Dr. Rufus Spain, professor emeritus of history and director of the Retired Professor's Center at Baylor, from his essay "A Teacher Extraordinaire" in What a World! Collected Essays of Ralph Lynn: "Ralph's legacy is not to be found in his scholarly research nor in the books he has written. His immortality lies rather in the lives of his students and in their students, a legacy which I suspect will perpetuate itself long after the name Ralph Lynn has been forgotten. Is that not the dream of every teacher?

"Good teaching cannot be experienced apart from the person of the master teacher. Nothing in print can convey the weight of Ralph's hallmark gesture - slapping his thigh - followed by his sardonic laugh and 'What a world!...I give up.'"

Robert Darden, associate professor of journalism at Baylor and editor of What a World! Collected Essays of Ralph Lynn: "The losses of Herbert Reynolds [Baylor president emeritus] and Ralph Lynn in a matter of weeks is a staggering body blow to the Baylor community, one that we won't recover from for years, perhaps decades. A wholly unique voice has been stilled."

Dr. Steve Sadler, senior lecturer in religion: "Bob Darden, Skip Londos and I endeavored a project to put into print the essays of Ralph Lynn so that they could be kept for posterity, and for the purpose of raising funds for the scholarship fund in his name in the history department. Once we got the volume pressed, we put a note on it that as a non-profit publisher, we would accept a $20 donation to the scholarship fund in exchange for a volume of What a World! Collected Essays of Ralph Lynn.

"Ralph was honored and humbled that someone would think his essays merited publishing. And he delighted in personalizing as many 'sold' copies as I would bring by his home, and then later pick up to mail out to the recipients. Even more, he enjoyed giving the books as personal gifts. When I would take him a box of books for his personal use, he always insisted on paying me the full $20 per copy (even though most of the expense of the printing had been donated by former students). When I would tell him it made absolutely no sense for him to pay for a volume raising money in his honor, and that he could have as many copies as he wanted FREE, since they were already paid for, he would stop me at the door of his home and say, 'Listen young man, [young? I'm 55 years old!], you just do as I tell you to do, OKAY? Then he'd slap his thigh and say 'What a World! that someone would want to read what I write.'

"His words had a kind of firm grace to them that let me know not to argue. To take his check, and to enjoy the few minutes of intellectual and spiritual epiphanies that would always come in the few minutes I was there.

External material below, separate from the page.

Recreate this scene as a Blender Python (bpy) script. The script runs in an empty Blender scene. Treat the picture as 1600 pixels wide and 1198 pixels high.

"As a student at Baylor, I never had him in class, but only through this book project got to know him as the humble giant of a man I had heard him described to be. The first time I met him, by his graciousness, we became good friends. By his graciousness, we remained on a first-name good friendship basis - until this morning's receipt of his death.

"Grace to a great, great mind who kept the Baylor world from tilting too far out of intellectual and spiritual balance."